The provisions in Section 2923.6 prohibiting dual tracking will be replaced by the (new) Section 2924.11, which prohibits recording a notice of sale or conducting a foreclosure sale upon receipt of a “complete application for a foreclosure prevention alternative.” Historically, servicers were only required to stay foreclosure proceedings upon receipt of a complete loan modification application.  Beginning Jan. 1, 2018, the dual tracking prohibition applies to all applications for all foreclosure prevention alternatives.  

Another change is that Section 2924.11 does not require an appeal period following a written denial. Instead, the denial of a first lien loan modification application shall state with specificity the reasons for the denial and shall include a statement that the borrower may obtain additional documentation supporting the denial decision upon written request to the mortgage servicer. Oddly, the new Section 2924.11 does not appear to prohibit recording a Notice of Default when there is a pending complete foreclosure prevention alternative. However, the CFPB rules do.

The old Section 2923.6(g) excused servicers from having to review multiple loan modification applications that did not involve a “material change in financial circumstances.” While that provision’s vagueness caused servicers many sleepless nights, at least it afforded some relief. Unfortunately, that provision is gone at the end of the year and there is no replacement. 

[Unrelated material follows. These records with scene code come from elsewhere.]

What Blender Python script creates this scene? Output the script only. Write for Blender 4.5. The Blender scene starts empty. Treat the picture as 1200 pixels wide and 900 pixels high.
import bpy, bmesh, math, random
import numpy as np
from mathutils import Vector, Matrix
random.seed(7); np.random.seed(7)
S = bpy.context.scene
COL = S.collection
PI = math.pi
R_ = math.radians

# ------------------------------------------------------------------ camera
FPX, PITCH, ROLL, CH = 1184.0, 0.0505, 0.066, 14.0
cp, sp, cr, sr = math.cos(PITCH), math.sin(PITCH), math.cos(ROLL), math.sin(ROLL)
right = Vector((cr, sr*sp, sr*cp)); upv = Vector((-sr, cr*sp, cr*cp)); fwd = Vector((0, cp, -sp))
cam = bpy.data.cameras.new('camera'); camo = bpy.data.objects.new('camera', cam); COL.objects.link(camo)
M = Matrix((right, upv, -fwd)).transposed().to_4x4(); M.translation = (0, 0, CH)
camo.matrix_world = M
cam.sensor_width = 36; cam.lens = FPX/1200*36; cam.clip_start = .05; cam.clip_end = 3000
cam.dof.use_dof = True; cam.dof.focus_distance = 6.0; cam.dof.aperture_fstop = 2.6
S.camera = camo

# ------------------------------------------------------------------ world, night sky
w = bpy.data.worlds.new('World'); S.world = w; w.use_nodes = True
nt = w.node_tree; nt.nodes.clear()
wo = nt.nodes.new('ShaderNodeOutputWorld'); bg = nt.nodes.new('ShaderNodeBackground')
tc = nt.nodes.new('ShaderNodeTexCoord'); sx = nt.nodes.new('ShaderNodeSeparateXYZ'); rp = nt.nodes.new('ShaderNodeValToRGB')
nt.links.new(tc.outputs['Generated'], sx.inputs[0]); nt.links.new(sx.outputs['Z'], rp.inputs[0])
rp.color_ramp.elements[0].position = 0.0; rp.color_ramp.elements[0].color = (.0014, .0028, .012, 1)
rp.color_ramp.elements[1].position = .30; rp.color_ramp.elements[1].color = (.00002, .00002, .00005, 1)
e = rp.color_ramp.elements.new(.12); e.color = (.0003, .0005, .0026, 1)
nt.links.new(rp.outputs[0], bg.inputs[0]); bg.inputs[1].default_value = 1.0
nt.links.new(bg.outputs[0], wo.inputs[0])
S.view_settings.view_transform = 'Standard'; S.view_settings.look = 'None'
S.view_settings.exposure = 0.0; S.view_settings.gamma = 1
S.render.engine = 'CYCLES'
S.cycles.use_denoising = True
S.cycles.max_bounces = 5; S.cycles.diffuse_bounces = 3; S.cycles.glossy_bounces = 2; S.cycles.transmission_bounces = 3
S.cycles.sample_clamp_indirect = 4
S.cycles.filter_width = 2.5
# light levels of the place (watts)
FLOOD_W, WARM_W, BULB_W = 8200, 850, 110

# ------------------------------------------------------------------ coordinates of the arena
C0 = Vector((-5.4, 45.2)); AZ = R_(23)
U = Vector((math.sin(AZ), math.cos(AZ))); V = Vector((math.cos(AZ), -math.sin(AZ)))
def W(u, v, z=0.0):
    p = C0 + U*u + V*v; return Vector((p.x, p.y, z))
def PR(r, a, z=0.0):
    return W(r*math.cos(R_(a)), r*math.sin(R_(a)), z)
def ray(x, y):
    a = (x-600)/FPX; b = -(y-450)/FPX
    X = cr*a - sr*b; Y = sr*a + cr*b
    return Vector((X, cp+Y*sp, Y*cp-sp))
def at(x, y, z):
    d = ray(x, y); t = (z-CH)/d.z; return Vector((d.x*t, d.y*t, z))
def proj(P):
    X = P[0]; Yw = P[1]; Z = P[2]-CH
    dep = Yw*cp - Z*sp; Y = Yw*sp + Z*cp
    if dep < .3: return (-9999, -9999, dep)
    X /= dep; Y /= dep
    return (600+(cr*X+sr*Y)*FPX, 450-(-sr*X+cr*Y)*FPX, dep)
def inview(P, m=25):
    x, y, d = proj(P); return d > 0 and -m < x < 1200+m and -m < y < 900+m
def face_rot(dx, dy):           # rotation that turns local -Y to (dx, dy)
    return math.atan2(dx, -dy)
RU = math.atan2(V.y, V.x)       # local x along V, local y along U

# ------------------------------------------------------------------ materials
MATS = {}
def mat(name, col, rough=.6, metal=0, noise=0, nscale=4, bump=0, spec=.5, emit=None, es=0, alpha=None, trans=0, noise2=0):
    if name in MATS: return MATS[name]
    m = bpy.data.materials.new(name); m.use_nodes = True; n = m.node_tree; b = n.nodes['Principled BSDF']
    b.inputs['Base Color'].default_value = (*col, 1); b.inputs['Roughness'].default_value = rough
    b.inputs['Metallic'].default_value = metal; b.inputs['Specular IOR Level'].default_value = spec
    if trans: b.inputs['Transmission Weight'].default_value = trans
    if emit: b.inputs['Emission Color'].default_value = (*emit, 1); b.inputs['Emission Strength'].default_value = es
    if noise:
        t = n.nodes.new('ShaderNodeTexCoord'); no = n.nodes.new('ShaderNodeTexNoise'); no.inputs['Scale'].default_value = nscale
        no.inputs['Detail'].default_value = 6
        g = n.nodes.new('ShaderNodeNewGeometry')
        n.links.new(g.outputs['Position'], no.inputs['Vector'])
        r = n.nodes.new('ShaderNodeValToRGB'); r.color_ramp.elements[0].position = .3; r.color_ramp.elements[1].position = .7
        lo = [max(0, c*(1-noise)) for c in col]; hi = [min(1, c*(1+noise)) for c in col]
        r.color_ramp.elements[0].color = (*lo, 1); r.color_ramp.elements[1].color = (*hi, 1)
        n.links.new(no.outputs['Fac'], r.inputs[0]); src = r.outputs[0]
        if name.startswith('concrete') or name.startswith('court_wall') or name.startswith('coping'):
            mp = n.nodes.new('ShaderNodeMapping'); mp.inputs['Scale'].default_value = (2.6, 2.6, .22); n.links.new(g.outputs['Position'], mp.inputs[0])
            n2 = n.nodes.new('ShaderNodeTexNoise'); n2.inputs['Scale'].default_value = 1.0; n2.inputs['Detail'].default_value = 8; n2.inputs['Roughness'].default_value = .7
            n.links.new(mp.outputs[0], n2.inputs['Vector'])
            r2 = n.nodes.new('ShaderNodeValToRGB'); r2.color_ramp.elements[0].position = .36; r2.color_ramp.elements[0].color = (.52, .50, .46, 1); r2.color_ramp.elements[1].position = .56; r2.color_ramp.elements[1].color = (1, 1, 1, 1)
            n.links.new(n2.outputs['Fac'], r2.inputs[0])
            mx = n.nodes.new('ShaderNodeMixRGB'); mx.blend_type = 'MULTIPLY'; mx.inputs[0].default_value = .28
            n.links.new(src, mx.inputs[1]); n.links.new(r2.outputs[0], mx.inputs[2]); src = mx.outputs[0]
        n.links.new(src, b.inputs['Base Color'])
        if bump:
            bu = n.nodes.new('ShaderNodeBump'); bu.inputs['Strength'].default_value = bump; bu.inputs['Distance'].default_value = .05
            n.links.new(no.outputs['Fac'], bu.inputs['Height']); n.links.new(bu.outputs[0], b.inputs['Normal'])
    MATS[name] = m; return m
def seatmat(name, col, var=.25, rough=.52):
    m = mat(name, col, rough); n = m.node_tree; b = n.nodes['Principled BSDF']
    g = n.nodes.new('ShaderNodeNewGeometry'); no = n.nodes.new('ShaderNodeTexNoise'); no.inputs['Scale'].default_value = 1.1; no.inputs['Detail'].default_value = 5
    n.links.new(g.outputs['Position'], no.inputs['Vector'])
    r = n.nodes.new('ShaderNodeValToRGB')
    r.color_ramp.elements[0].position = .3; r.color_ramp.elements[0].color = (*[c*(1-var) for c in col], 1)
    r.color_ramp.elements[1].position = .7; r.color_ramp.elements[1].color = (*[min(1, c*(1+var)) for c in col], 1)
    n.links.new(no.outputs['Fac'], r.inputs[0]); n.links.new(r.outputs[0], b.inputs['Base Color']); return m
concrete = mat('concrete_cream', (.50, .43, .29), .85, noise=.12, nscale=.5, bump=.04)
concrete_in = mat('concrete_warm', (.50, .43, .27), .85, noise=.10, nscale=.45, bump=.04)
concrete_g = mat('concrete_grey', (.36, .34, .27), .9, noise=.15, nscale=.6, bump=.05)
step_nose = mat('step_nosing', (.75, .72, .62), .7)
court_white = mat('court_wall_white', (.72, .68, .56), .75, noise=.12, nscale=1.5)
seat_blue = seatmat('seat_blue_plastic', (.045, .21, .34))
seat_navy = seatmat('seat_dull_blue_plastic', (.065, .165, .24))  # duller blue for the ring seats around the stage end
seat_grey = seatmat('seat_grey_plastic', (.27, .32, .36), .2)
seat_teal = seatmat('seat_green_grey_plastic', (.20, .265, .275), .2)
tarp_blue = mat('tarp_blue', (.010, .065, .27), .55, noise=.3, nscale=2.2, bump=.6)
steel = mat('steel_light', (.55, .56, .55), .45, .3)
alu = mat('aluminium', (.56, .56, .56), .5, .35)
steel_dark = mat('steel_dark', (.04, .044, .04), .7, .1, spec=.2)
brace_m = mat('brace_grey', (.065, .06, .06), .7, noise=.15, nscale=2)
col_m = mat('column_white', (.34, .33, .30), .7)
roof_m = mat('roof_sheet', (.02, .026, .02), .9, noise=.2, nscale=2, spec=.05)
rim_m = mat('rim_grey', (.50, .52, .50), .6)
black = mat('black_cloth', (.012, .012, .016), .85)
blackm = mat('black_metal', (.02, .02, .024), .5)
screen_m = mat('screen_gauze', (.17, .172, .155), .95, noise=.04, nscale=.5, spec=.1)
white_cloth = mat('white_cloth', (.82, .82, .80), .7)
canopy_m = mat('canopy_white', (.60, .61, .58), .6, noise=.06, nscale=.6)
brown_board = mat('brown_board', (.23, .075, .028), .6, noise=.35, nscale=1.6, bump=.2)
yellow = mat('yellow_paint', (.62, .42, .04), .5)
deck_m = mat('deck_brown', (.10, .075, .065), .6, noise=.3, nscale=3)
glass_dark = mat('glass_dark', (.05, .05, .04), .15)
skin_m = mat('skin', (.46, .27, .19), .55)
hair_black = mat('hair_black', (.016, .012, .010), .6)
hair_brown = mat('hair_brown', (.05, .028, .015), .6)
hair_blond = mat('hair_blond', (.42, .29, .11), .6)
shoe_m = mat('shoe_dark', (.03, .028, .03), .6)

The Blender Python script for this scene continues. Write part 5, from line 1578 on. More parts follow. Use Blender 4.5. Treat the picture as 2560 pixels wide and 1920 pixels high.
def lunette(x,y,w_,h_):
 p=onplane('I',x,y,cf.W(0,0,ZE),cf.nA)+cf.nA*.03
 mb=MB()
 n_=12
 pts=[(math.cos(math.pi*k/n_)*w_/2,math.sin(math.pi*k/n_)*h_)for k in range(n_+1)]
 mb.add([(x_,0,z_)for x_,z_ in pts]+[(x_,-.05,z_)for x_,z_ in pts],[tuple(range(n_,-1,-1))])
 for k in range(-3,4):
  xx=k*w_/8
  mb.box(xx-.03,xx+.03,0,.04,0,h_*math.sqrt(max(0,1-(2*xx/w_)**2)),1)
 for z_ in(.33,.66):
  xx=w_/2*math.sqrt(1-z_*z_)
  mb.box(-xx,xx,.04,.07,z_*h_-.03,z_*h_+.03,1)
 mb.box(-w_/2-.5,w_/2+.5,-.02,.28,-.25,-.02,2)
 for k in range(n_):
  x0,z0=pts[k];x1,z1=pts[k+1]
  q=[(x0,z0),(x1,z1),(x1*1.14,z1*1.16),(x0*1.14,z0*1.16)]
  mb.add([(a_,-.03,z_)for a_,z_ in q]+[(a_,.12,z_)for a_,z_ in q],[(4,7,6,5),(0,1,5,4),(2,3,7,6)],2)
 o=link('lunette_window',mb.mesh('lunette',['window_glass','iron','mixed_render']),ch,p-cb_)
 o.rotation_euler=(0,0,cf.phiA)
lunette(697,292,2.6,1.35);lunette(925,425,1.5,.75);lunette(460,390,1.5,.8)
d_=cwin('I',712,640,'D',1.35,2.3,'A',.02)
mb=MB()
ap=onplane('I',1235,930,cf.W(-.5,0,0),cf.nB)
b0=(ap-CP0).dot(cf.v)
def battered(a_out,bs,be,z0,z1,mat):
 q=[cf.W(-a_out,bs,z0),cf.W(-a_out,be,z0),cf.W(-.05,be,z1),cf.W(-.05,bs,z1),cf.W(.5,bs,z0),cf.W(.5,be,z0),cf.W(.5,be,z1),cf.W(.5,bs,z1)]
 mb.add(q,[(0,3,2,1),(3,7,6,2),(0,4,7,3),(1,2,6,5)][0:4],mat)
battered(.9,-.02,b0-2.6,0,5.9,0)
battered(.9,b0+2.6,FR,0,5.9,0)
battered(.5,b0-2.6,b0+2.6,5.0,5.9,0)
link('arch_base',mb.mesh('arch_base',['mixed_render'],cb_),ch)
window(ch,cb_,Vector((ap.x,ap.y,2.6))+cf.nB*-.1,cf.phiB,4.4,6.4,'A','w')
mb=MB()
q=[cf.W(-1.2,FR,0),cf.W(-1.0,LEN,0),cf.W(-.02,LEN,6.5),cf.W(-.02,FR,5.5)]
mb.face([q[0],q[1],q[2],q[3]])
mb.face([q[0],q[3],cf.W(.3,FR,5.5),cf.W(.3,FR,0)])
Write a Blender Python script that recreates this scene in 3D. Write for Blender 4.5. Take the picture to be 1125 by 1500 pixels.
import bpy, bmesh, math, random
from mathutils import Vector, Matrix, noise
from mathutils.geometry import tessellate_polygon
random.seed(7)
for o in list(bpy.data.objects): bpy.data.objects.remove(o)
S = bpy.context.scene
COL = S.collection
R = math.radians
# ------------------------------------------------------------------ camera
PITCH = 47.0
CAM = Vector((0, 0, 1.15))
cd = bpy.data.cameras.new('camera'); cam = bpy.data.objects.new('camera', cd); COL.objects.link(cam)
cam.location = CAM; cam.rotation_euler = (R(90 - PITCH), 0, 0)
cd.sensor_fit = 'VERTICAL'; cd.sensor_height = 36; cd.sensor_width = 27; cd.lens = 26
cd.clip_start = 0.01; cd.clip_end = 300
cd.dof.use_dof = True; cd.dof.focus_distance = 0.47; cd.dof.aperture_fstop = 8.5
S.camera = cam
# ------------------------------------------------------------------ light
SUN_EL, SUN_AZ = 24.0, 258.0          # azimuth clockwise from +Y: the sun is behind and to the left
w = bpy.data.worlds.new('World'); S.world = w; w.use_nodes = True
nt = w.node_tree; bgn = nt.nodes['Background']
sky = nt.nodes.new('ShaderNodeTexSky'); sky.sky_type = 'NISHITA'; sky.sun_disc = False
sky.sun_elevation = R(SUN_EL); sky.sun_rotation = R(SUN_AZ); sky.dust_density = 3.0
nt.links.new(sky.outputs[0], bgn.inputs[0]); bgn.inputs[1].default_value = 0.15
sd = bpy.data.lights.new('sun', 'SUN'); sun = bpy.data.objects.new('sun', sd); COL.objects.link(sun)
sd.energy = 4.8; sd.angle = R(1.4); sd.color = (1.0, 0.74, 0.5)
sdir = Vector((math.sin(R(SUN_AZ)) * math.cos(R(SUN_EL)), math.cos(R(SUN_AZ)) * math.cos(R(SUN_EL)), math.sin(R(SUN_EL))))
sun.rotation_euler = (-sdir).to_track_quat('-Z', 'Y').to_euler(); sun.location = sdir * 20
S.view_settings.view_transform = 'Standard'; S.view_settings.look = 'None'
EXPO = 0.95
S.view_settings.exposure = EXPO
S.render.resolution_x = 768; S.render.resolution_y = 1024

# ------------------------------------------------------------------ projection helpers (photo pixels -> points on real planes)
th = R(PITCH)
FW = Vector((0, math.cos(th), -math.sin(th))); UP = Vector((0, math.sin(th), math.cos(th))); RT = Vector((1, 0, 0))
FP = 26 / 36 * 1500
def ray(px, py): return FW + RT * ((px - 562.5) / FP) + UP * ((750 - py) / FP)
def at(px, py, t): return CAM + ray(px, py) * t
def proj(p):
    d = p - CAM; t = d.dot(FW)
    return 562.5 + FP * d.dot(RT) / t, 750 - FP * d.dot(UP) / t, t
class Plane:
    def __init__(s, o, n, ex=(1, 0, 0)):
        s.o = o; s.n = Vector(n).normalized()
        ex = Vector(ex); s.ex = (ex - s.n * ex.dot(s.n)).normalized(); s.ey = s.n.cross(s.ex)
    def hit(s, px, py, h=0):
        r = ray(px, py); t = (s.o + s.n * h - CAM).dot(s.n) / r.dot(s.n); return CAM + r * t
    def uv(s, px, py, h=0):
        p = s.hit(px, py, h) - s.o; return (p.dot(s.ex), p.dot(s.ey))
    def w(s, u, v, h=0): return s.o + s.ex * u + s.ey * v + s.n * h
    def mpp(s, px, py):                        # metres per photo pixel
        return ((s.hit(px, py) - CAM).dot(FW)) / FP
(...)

Therefore, it is possible that servicers must review multiple applications, regardless of whether there is a material change in financial circumstances. That said, if a servicer finds itself in trouble with an issue with multiple applications, there may be an out, but one that requires further discussion.

Section 2923.7 does not expire and remains the same as before, requiring a single point of contact, also known as a “SPOC,” to communicate the loss mitigation application process, coordinate documents, notify borrower of any missing documents, and have access to current information to accurately inform borrower of the current status. Note that this section still only applies to servicers who conduct more than 175 qualifying annual foreclosures.

Section 2924.10 will be expiring, which means servicers will no longer be required to provide a written acknowledgment within five business days of receiving loan modification documents. However, the CFPB rules still require an acknowledgement letter.

With Section 2924(a)(5) expiring, servicers or their foreclosure trustees will no longer have to provide written notice to a borrower when a sale is postponed more than 10 business days.

Section 2924.12 still creates a private right of action for a borrower to enforce HOBR; but it will now only apply to material violation of “sections 2923.5, 2923.7, 2924.11, 2924.17.”  Like its predecessor, the borrower is only entitled to injunctive relief prior to the Trustee’s Deed Upon Sale recording.  

But, after it records, the servicer is potentially liable for any actual economic damages resulting from a material violation of the covered sections and, if the court finds that a material violation was “intentional or reckless, or resulted from willful misconduct by a mortgage servicer, mortgagee, trustee, beneficiary, or authorized agent,” the greater of treble actual damages or $50,000. This section also still allows for attorney’s fees for a prevailing borrower.

With Section 2924.17 remaining in effect, all servicers, regardless of size, must still ensure that before recording or filing a declaration pursuant to section 2923.5, notice of default, notice of sale, assignment of deed of trust, substitution of trustee, or a declaration or affidavit in court relative to a foreclosure proceeding, that it has reviewed competent and reliable evidence to substantiate the borrower’s default and the right to foreclose, including the borrower’s loan status and loan information. However, some of the government enforcement provisions will expire at the end of 2017.

Unfortunately, the challenges with handling “complete,” but last-minute, loan modification applications still exist. The new HOBR sections still do not directly address what happens when a servicer receives a complete loan modification application minutes or hours before a foreclosure sale.

In fact, the new HOBR actually complicates matters by extending the dual tracking restriction to all foreclosure prevention alternatives, not just loan modifications. That said, like before, servicers can take steps to address how to deal with these last minute applications ahead of time; but, it will require a separate discussion.

What do all of these changes mean from a litigation perspective? Unfortunately, we anticipate continued litigation over alleged violations of HOBR. In the short term, most lawsuits will implicate the pre-Jan. 1, 2018 HOBR due to when the foreclosure documents were recorded and when the subject loan modification reviews took place. Down the road, litigation could actually increase if servicers do not get ahead of the year-end changes.